Book Review: "Julia" by Sandra Newman
4/5 - a subversive take on the world of Orwell's "1984"...

I have been waiting to read this for a long, long while. Basically since it came out. Julia is the story of the character 'Julia' from George Orwell's 1984. It starts with Julia working in fiction and we get to experience all the familiarities from the novel's origin story. I have always been interested in books like this. Books like what Wide Sargasso Sea by Jean Rhys is to Jane Eyre by Charlotte Bronte, and what Foe by JM Coetzee is to Robinson Crusoe by Daniel Defoe. Again Julia by Sandra Newman is a retelling of 1984, something that should be very interesting to you at this particular moment in our cultural timeline.
George Orwell classically missed out on giving us the arc of the one important female character in the novel. She doesn't get a proper ending, she doesn't even get a backstory. She simply turns up and then fades out. What Sandra Newman does is not just fill in the gaps, she gives us a whole new perspective on the world of 1984 and what it means for women. Julia, in survival mode, often uses her femininity to mask any subversive activities - showing that not only does she know what she's doing but she's probably much smarter than a lot of the other people around her. Sandra Newman's world may not be as dark as the one from Orwell's original novel, but it is far more character-centric when it comes to how Julia interacts with her world.
She works in the Fiction Department revising novels, where she learns the mechanisms of propaganda from the inside. Outwardly she appears a model Party citizen; inwardly she is calculating, sexually autonomous, and deeply aware of how to manipulate the gaze of the regime. This definitely goes against the naive and often submissive way Winston originally perceived her in the original text. Even before she and Winston meet, she is quite a philosophical and crafty character, winding her own way around the different ideas presented by the Party. Even when the Hate begins, she witnesses Emmanuel Goldstein on the screen and ponders on what he truly stands for, rather than simply submitting. Though she knows also how to perfectly blend in as to not arouse suspicion.
Her relationship with Winston begins very differently from the way Winston himself narrates it in Orwell’s version: she approaches him out of curiosity, desire, and political calculation. Julia sees Winston not as a soulmate but as a fragile, soulful, slightly ridiculous man who needs guidance. Their affair becomes a space for tenderness and humour but also for sharply diverging political worldviews. Where Winston romanticises the past, Julia focuses on the immediate realities of oppression. This definitely makes Julia look a little smarter than Winston is. The past cannot be brought back and changed, but the future can be if they were to work hard enough. Sandra Newman's writing of Julia is admirable but sometimes, it lacks the philosophical intensity of 1984. Though, I wonder whether that is done on purpose to make Winston look even more ignorant than he was portrayed in Orwell's novel.

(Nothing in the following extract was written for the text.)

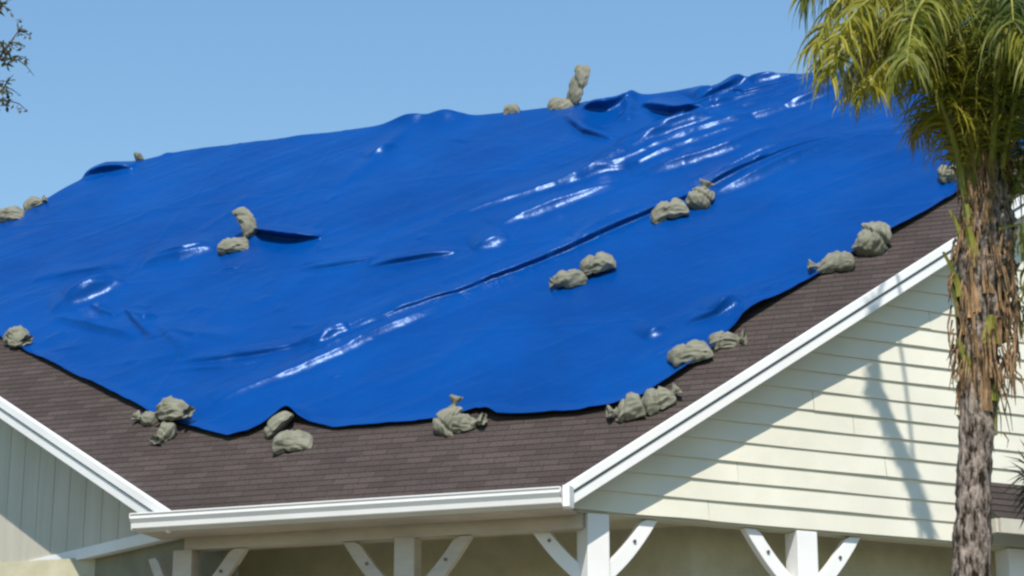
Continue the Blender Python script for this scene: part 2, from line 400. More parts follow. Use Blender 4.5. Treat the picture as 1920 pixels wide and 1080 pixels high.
# ------------------------------------------------------------------ blue tarp
def vnoise(x, y, seed=0):
    xi = np.floor(x).astype(int); yi = np.floor(y).astype(int); fx = x - xi; fy = y - yi
    fx = fx * fx * fx * (fx * (fx * 6 - 15) + 10); fy = fy * fy * fy * (fy * (fy * 6 - 15) + 10)
    tab = np.random.RandomState(100 + seed).rand(256, 256)
    g_ = lambda a, b_: tab[a % 256, b_ % 256]
    return (g_(xi, yi) * (1 - fx) + g_(xi + 1, yi) * fx) * (1 - fy) + (g_(xi, yi + 1) * (1 - fx) + g_(xi + 1, yi + 1) * fx) * fy - .5
LOW = [(-330, 462), (-200, 531), (0, 636), (60, 668), (150, 714), (255, 766), (300, 792), (345, 803), (385, 815), (430, 826), (468, 818), (508, 800), (545, 788), (585, 800), (625, 808), (700, 803), (780, 797), (845, 788), (895, 774), (935, 790), (1000, 786), (1080, 780), (1150, 768), (1205, 752), (1255, 722), (1330, 672), (1395, 608), (1470, 560), (1550, 512), (1660, 450), (1785, 376), (1900, 303), (2080, 190)]
lowuv = [rc(*p) for p in LOW]
LU = np.array([p[0] for p in lowuv]); LV = np.array([p[1] for p in lowuv])
CREASE = []
def crease(pts, h, w_, lean=0., asym=.55, dash=0., taper=True):
    CREASE.append(([rc(*p) for p in pts], h, w_, lean, asym, dash, taper))
def glint(pts, w_, k=1.0, dash=0.):            # soft fold, its lower flank as steep as mirrors the sun
    crease(pts, .78 * w_ * k, w_ * 1.45, 0, -1.0, dash * .25)
# the long pleat across the tarp
crease([(640, 632), (760, 588), (1000, 498), (1180, 420), (1240, 396), (1330, 357), (1450, 308), (1565, 262)], .068, .08, .85, .35)
glint([(560, 660), (640, 626), (740, 588), (840, 548)], .07, 1, .3)
glint([(1080, 452), (1160, 418), (1235, 386)], .07, 1.05, .3)
glint([(405, 768), (520, 718), (640, 666), (740, 618), (870, 562)], .085, 1.05, .35)
glint([(590, 655), (625, 636), (660, 625)], .07, 1.1, .3)
glint([(1330, 376), (1420, 338), (1500, 300), (1580, 262)], .10, 1.05, .2)
glint([(1340, 352), (1440, 305), (1545, 265)], .07, 1., .4)
# bundle of glossy wrinkles towards the ridge
glint([(820, 420), (960, 380), (1080, 342), (1180, 296), (1260, 258), (1400, 210), (1560, 146)], .085, 1.1, .35)
glint([(930, 434), (1040, 390), (1180, 342)], .095, 1.1, .2)
glint([(1180, 335), (1280, 312), (1370, 282), (1455, 240)], .095, 1.1, .2)
glint([(1050, 358), (1120, 328), (1200, 300), (1300, 262), (1440, 216), (1560, 172)], .08, 1.1, .4)
glint([(1110, 328), (1200, 312), (1300, 275), (1420, 232)], .07, 1.1, .5)
glint([(1130, 310), (1200, 280), (1260, 262), (1330, 240), (1400, 222)], .06, 1.1, .5)
glint([(1160, 288), (1240, 262), (1330, 236)], .06, 1.1, .5)
glint([(1200, 270), (1290, 232), (1380, 200), (1500, 160)], .06, 1.1, .3)
glint([(890, 476), (925, 464), (960, 452)], .09, 1.15)
crease([(1230, 240), (1330, 205), (1440, 175), (1545, 140)], .04, .06, .6, .4)
crease([(1330, 345), (1430, 305), (1520, 272)], .035, .05, .7, .4)
glint([(1480, 205), (1560, 172), (1640, 145)], .07, 1.1, .4)
# left part
glint([(268, 503), (340, 490), (410, 470)], .10, 1.15)
crease([(290, 494), (350, 481), (400, 466)], .03, .05, .6, .4)
glint([(96, 588), (165, 564), (240, 532)], .12, 1.05)
glint([(125, 574), (180, 554), (228, 530)], .09, 1.05)
glint([(100, 598), (170, 616), (260, 640)], .07, 1.2, .3)
crease([(172, 580), (195, 592), (222, 600)], .05, .055, .3, .5)
crease([(240, 580), (262, 615), (296, 642)], .07, .075, .4, .5)
glint([(272, 612), (285, 606), (298, 600)], .07, 1.1)
crease([(296, 604), (325, 645), (352, 680)], .03, .07, .2, .6)
crease([(330, 690), (430, 674), (520, 656), (600, 640)], .055, .085, .5, .45)
crease([(310, 622), (370, 640), (450, 640)], .035, .09, .3, .55)
crease([(320, 704), (420, 692), (520, 672)], .028, .06, .3, .5)
crease([(60, 528), (150, 514), (240, 502)], .045, .10, .4, .5)
crease([(690, 508), (790, 490), (860, 476)], .06, .075, .6, .42)
crease([(560, 514), (640, 501), (710, 490)], .045, .08, .5, .45)
crease([(462, 441), (500, 446), (550, 452), (605, 450)], .13, .085, 1.1, .28)  # fold added and shaped to darken a wedge like the standing bag's shadow
crease([(380, 440), (440, 400), (470, 370)], .018, .06, 0, .7)
crease([(630, 360), (720, 295), (790, 225)], .045, .12, .2, .6)
glint([(690, 304), (715, 294), (748, 278)], .07, 1.0, .4)
crease([(150, 335), (200, 322), (255, 318)], .10, .10, .7, .45)
crease([(1060, 220), (1100, 250), (1150, 266)], .07, .07, .8, .4)
crease([(1095, 212), (1140, 208), (1180, 192)], .11, .09, .8, .4)
crease([(1178, 232), (1184, 205), (1188, 180)], .07, .06, 0, .8)
crease([(1205, 200), (1260, 215), (1325, 215)], .13, .10, .9, .4)
crease([(1305, 195), (1340, 182), (1400, 155)], .09, .08, .7, .45)
glint([(1300, 190), (1320, 182), (1340, 176)], .08, 1.1)
glint([(1340, 215), (1380, 192), (1398, 188)], .08, 1.1)
glint([(1410, 162), (1460, 150), (1500, 144)], .07, 1.1, .3)
crease([(1290, 610), (1350, 598), (1395, 582)], .05, .06, .6, .4)
glint([(1210, 640), (1228, 632), (1250, 620)], .08, 1.0, .3)
glint([(1350, 600), (1375, 585), (1400, 570)], .07, 1.0, .3)
crease([(1370, 590), (1400, 560), (1500, 520)], .025, .05, .3, .5, .5)
crease([(1600, 260), (1680, 250), (1760, 230)], .03, .10, .1, .6)
crease([(1560, 330), (1650, 300), (1760, 265)], .02, .10, .1, .6)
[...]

Julia’s view of the Party is more sophisticated than Winston’s. For example: she recognises that the regime thrives not only on fear but on such things like: boredom, misogyny, class contempt, and the grinding down of joy. Her critique is social and systemic rather than nostalgic. The novel highlights how the erasure of women’s experiences in totalitarian narratives is itself a political act and Julia’s voice restores that missing dimension. In one case, there is a view of alone-time which is ridiculed by the Party. It is the suggestion that not doing something to better the outcomes of the Party's mission is basically a complete waste of time - including things you do for you own benefit. It definitely looks like the current world is swinging that way, but I am going to ignore my own social criticism for now.
The famous events leading to Julia and Winston’s arrest unfold from Julia’s perspective, revealing her awareness of dangers Winston never perceived in his want to remain nostalgic. Her suspicion of O’Brien, her understanding of surveillance patterns, and her attempts to protect Winston show how often she was the one preventing disaster. This reframes the tragedy: Winston believed himself the leader of their rebellion, but it was Julia who understood how resistance actually worked. This definitely makes us understand why Orwell would have left Julia out entirely following Winston's arrest - it was probably because she was much smarter and more aware than he was of what was coming. Even though they were in a relationship, they were looking at the opposite sides: Winston to the past, Julia to the future.
The ending is strong and powerful, and though I'm not going to tell you what happens, I am going to leave you with this: there is something really terrible that happens.
Sandra Newman's book has really completed the landscape of the original for me and though sometimes it didn't feel as dark and bleak as the original, I still thought it was a wonderful exercise in bringing to life a marginalised character. If anyone wants to write a book on my favourite character from the original: Emmanuel Goldstein, then I will happily read it. The world of 1984 awaits all of us. That is great for literature, but terrifying for the state of the world.